** BEGIN Collected data **
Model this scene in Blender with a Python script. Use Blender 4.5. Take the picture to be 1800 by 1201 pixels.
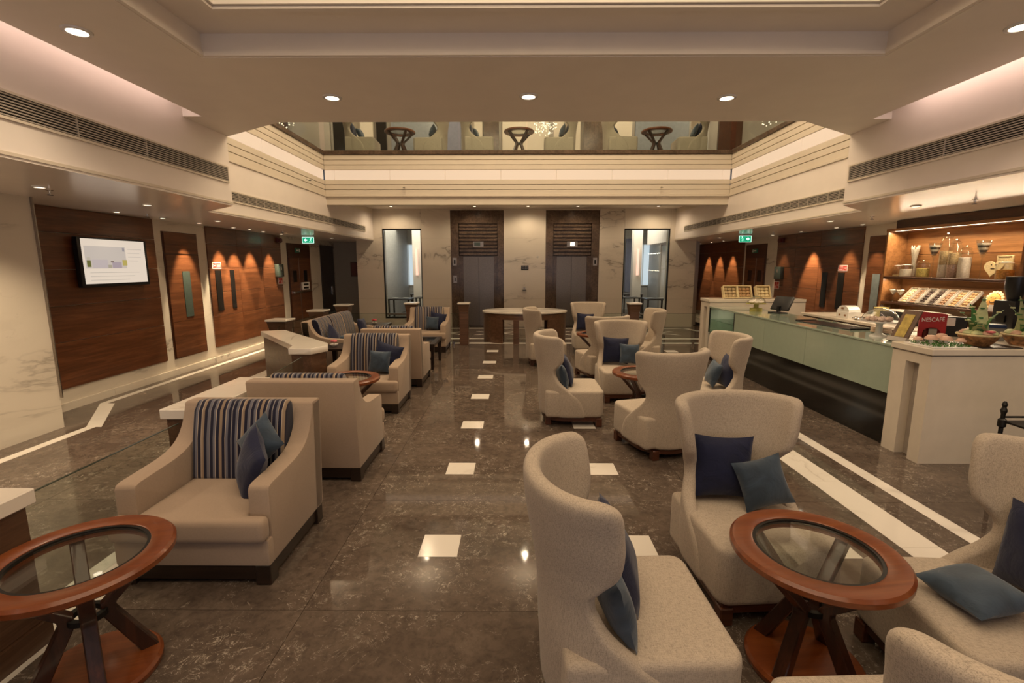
import bpy, bmesh, math, random
from mathutils import Vector, Matrix, Euler
random.seed(7)
for o in list(bpy.data.objects): bpy.data.objects.remove(o)
S = bpy.context.scene
COL = S.collection
PI = math.pi
R = math.radians

# ------------------------------------------------------------------ camera, world, light, exposure
cam = bpy.data.cameras.new('camera'); co = bpy.data.objects.new('camera', cam); COL.objects.link(co)
cam.sensor_width = 36; cam.lens = 36 * 835 / 1800
co.location = (0, 0, 1.85); co.rotation_euler = (R(90 - 9.084), 0, R(0.41))
cam.clip_end = 200; cam.clip_start = 0.05
S.camera = co
w = bpy.data.worlds.new('world'); S.world = w; w.use_nodes = True
w.node_tree.nodes['Background'].inputs[0].default_value = (.55, .62, .75, 1)
w.node_tree.nodes['Background'].inputs[1].default_value = .3
vs = S.view_settings
vs.view_transform = 'Standard'; vs.look = 'None'; vs.gamma = 1; vs.use_curve_mapping = False
vs.exposure = 0.0

def light(name, kind, loc, energy, color, rot=(0, 0, 0), **kw):
    l = bpy.data.lights.new(name, kind); l.energy = energy; l.color = color
    o = bpy.data.objects.new(name, l); COL.objects.link(o)
    o.location = loc; o.rotation_euler = [R(a) for a in rot]
    for k, v in kw.items(): setattr(l, k, v)
    return o
WARM = (1, .78, .50); WARM2 = (1, .78, .52); NEUT = (1, .88, .74); COOL = (.72, .80, 1.0)
# daylight from the glazed entrance behind the camera
light('entrance_daylight', 'AREA', (0.3, -5.6, 1.7), 72, (.84, .86, 1.0), (116, 0, 0), shape='RECTANGLE', size=9, size_y=2.8)
# fill light added out of view above the atrium opening
light('atrium_fill', 'AREA', (0.3, 7.6, 7.3), 385, (1, .77, .50), (0, 0, 0), shape='RECTANGLE', size=6.5, size_y=3)
# coffer cove above the near seating
light('coffer_lamp', 'AREA', (0.2, 0.9, 4.35), 125, WARM2, (0, 0, 0), shape='RECTANGLE', size=4.0, size_y=4.6)
# cove slots beside the near ceiling
light('cove_lamp', 'AREA', (-3.42, 1.6, 3.66), 13.5, (1, .76, .68), (0, 0, 0), shape='RECTANGLE', size=.14, size_y=7.0)
light('cove_lamp', 'AREA', (3.90, 1.6, 3.66), 19, (1, .76, .68), (0, 0, 0), shape='RECTANGLE', size=.14, size_y=7.0)
# lift lobby and upper lounge
# restaurant behind the lift wall
light('restaurant_lamp', 'AREA', (-4.2, 17.0, 3.2), 110, NEUT, (0, 0, 0), shape='RECTANGLE', size=3, size_y=3)
light('restaurant_lamp', 'AREA', (4.7, 17.0, 3.2), 110, NEUT, (0, 0, 0), shape='RECTANGLE', size=3, size_y=3)

# ------------------------------------------------------------------ materials
class NT:
    def __init__(s, name):
        s.m = bpy.data.materials.new(name); s.m.use_nodes = True
        s.t = s.m.node_tree; s.b = s.t.nodes['Principled BSDF']; s.out = s.t.nodes['Material Output']
    def n(s, typ, **kw):
        nd = s.t.nodes.new(typ)
        for k, v in kw.items():
            if k[0] == '_': setattr(nd, k[1:], v)
            else:
                nd.inputs[int(k[1:]) if k[1:].isdigit() else k].default_value = v
        return nd
    def l(s, a, b): s.t.links.new(a, b)
    def coords(s, scale=(1, 1, 1), rnd=False):
        tc = s.n('ShaderNodeTexCoord'); mp = s.n('ShaderNodeMapping'); mp.inputs['Scale'].default_value = scale
        s.l(tc.outputs['Object'], mp.inputs['Vector'])
        if rnd:
            oi = s.n('ShaderNodeObjectInfo'); mu = s.n('ShaderNodeMath', _operation='MULTIPLY', i1=53.0)
            s.l(oi.outputs['Random'], mu.inputs[0]); cb = s.n('ShaderNodeCombineXYZ')
            for i in range(3): s.l(mu.outputs[0], cb.inputs[i])
            s.l(cb.outputs[0], mp.inputs['Location'])
        return mp.outputs[0]
    def noise(s, vec, scale, detail=4, rough=.55, dist=0):
        nd = s.n('ShaderNodeTexNoise', Scale=scale, Detail=detail, Roughness=rough, Distortion=dist)
        s.l(vec, nd.inputs['Vector']); return nd.outputs['Fac']
    def ramp(s, fac, stops, interp='LINEAR'):
        nd = s.n('ShaderNodeValToRGB'); cr = nd.color_ramp; cr.interpolation = interp
        while len(cr.elements) > 1: cr.elements.remove(cr.elements[-1])
        cr.elements[0].position = stops[0][0]; cr.elements[0].color = (*stops[0][1], 1)
        for p, c in stops[1:]:
            e = cr.elements.new(p); e.color = (*c, 1)
        s.l(fac, nd.inputs[0]); return nd.outputs[0]
    def mix(s, fac, a, b):
        nd = s.n('ShaderNodeMix', _data_type='RGBA')
        if isinstance(fac, (int, float)): nd.inputs[0].default_value = fac
        else: s.l(fac, nd.inputs[0])
        for i, v in ((6, a), (7, b)):
            if isinstance(v, tuple): nd.inputs[i].default_value = (*v, 1)
            else: s.l(v, nd.inputs[i])
        return nd.outputs[2]
    def maprange(s, v, a, b, c, d):
        nd = s.n('ShaderNodeMapRange', i1=a, i2=b, i3=c, i4=d); s.l(v, nd.inputs[0]); return nd.outputs[0]
    def vein(s, noise, width):
        a = s.n('ShaderNodeMath', _operation='SUBTRACT', i1=.5); s.l(noise, a.inputs[0])
        b = s.n('ShaderNodeMath', _operation='ABSOLUTE'); s.l(a.outputs[0], b.inputs[0])
        return s.maprange(b.outputs[0], 0, width, 1, 0)
    def mul(s, a, b):
        nd = s.n('ShaderNodeMath', _operation='MULTIPLY'); s.l(a, nd.inputs[0])
        if isinstance(b, (int, float)): nd.inputs[1].default_value = b
        else: s.l(b, nd.inputs[1])
        return nd.outputs[0]
    def bump(s, h, strength, dist=.002):
        nd = s.n('ShaderNodeBump', Strength=strength, Distance=dist); s.l(h, nd.inputs['Height'])
        s.l(nd.outputs[0], s.b.inputs['Normal'])
    def setc(s, c):
        if isinstance(c, tuple): s.b.inputs['Base Color'].default_value = (*c, 1)
        else: s.l(c, s.b.inputs['Base Color'])
    def p(s, rough=.5, metal=0, spec=.5, coat=0, sheen=0):
        s.b.inputs['Roughness'].default_value = rough; s.b.inputs['Metallic'].default_value = metal
        s.b.inputs['Specular IOR Level'].default_value = spec; s.b.inputs['Coat Weight'].default_value = coat
        s.b.inputs['Coat Roughness'].default_value = .08
        s.b.inputs['Sheen Weight'].default_value = sheen; return s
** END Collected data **
• **Description of the task**:
Repeat, exactly and in full, each line from the start of the data to the line that contains "R = math.radians". Pictures do not go in.

• **Response to this exercise**:
Model this scene in Blender with a Python script. Use Blender 4.5. Take the picture to be 1800 by 1201 pixels.
import bpy, bmesh, math, random
from mathutils import Vector, Matrix, Euler
random.seed(7)
for o in list(bpy.data.objects): bpy.data.objects.remove(o)
S = bpy.context.scene
COL = S.collection
PI = math.pi
R = math.radians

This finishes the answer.